Eni SpA is seeking documents from a US investment firm helping Nigeria sue it and Royal Dutch Shell Plc for more than $1 billion over an energy deal at the center of a criminal corruption trial.
Eni claims that “undisclosed interests” are driving the Nigerian government’s litigation strategy “at the expense of Eni’s contractual rights and the national interest of Nigeria.” The Italian oil company wants permission to subpoena information from the investment firm, Drumcliffe Partners LLC, to help its defense in the corruption trial in Milan, which Nigeria has joined as a civil party.
It’s the latest episode in a long-running dispute over a 2011 transaction, pitting Africa’s largest producer of crude against the two energy companies. Nigeria’s government initially supported Eni’s plans for developing its offshore permit, known as Oil Prospecting License 245, but subsequently “elected to wage a multi-jurisdictional litigation campaign” against the company, Eni said in a memorandum filed in U.S. District Court in Wilmington, Delaware, on Oct. 6.
Eni said it now has reason to believe the government’s actions “are driven by third parties seeking to earn illicit profits,” and has applied for authorization to request that seven Delaware-registered Drumcliffe companies produce documents on the arrangements they set up for Nigeria’s OPL 245 litigation.
“We look forward to discrediting Eni’s conspiracy theories and wild innuendo,” Drumcliffe principal Jim Little said by email. The application to the court is “entirely baseless,” he said.
A spokesman for Nigeria Attorney General Abubakar Malami didn’t immediately respond to a request for comment.
Shell and Eni have been on trial in Milan since 2018. Italian prosecutors say the companies obtained the permit nine years ago by paying almost $1.1 billion into an escrow account for the Nigerian government. Authorities claim about $800 million was then transferred to Malabu Oil & Gas Ltd., a company controlled by a former oil minister who originally had allocated the license to himself, and distributed as payoffs.
Nigeria’s current government asserts that Eni and Shell should pay a $1.1 billion penalty.
Eni and Shell have denied any wrongdoing and say they acquired OPL 245 through legitimate agreements with the Nigerian government, which required settling Malabu’s outstanding claim to the block.
The prosecutor has asked for an eight-year prison term for Eni Chief Executive Officer Claudio Descalzi and his predecessor, Paolo Scaroni, who has also denied wrongdoing. The court is expected to rule early next year.
‘Opaque and Ambiguous’
To litigate its OPL 245-related claims, Nigeria retained the Lagos-based law firm Johnson & Johnson, which then entered into a funding agreement with Drumcliffe, Eni says.
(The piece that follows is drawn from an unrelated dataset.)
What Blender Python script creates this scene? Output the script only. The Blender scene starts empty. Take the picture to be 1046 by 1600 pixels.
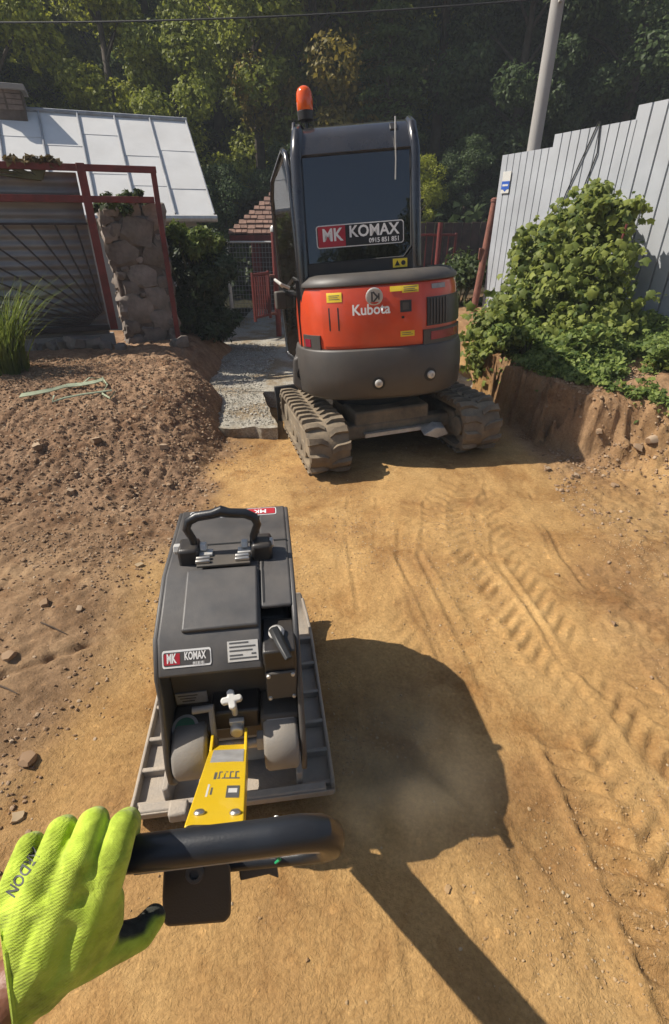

A Nigerian media outlet in August published what it said was the contract between the law firm and Drumcliffe. Certain clauses of the “opaque and ambiguous” deal indicated that the litigation funder could be entitled to as much as 35% of the funds recovered by the government, or nearly $400 million in the case of the Milan trial, according to Eni’s memorandum.
Eni said it requires information from Drumcliffe to better understand the funding arrangement. That Drumcliffe “may have financed a billion-dollar lawsuit against Eni in exchange for an enormous and disproportionate economic return” deserves “clear answers,” a spokesman for the Italian company said.
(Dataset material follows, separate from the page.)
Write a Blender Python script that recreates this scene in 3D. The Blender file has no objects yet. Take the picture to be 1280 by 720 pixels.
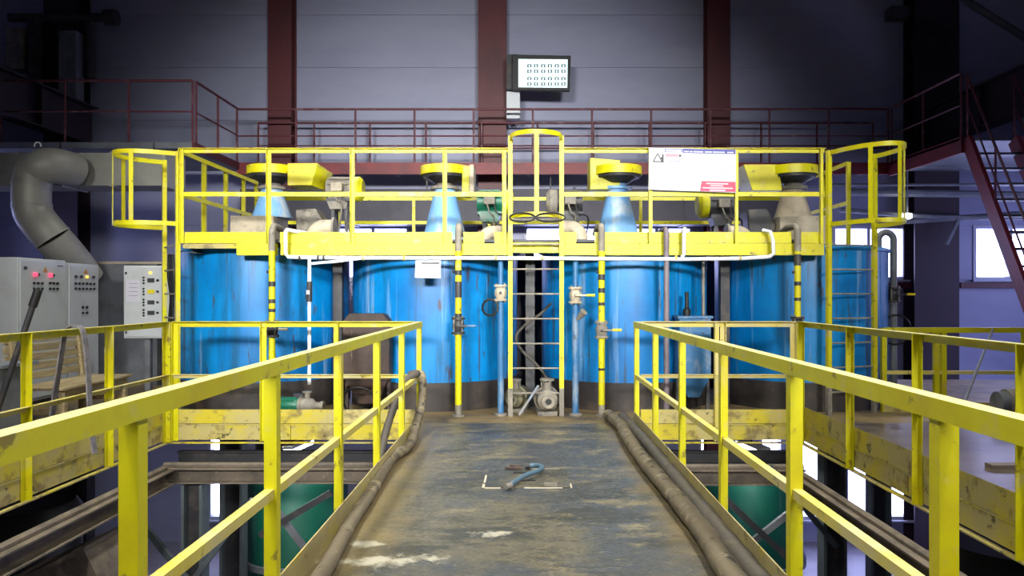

Drumcliffe and Johnson & Johnson deny allegations that the U.S. firm stands to collect a sizable portion of what the Nigerian government manages to recoup. Reports of such potential returns are “false and sensationalist,” Drumcliffe’s Little said.
Drumcliffe has “no direct relationship” with the Nigerian government, and its operations are limited to financing the law firm’s litigation efforts, he said. Drumcliffe will be repaid out of Johnson & Johnson’s success fee, not from the total assets recovered on behalf of Nigeria, according to Little.
Johnson & Johnson’s principal partner Olabode Johnson confirmed that Drumcliffe will be remunerated out of his firm’s recovery fee, which he said is fixed at 5% of “sums actually received” by Nigeria. “This whole controversy is staged by Eni for reasons best known to it,” he said by email.
New Arbitration
Eni also intends to use information handed over by Drumcliffe in arbitration proceedings that the company initiated last month at the World Bank’s International Centre for Settlement of Investment Disputes.
The company will assert that Nigeria has breached its obligations by “pursuing a campaign of unfounded claims” against Eni and refusing to allow the firm to develop the license, the memorandum said.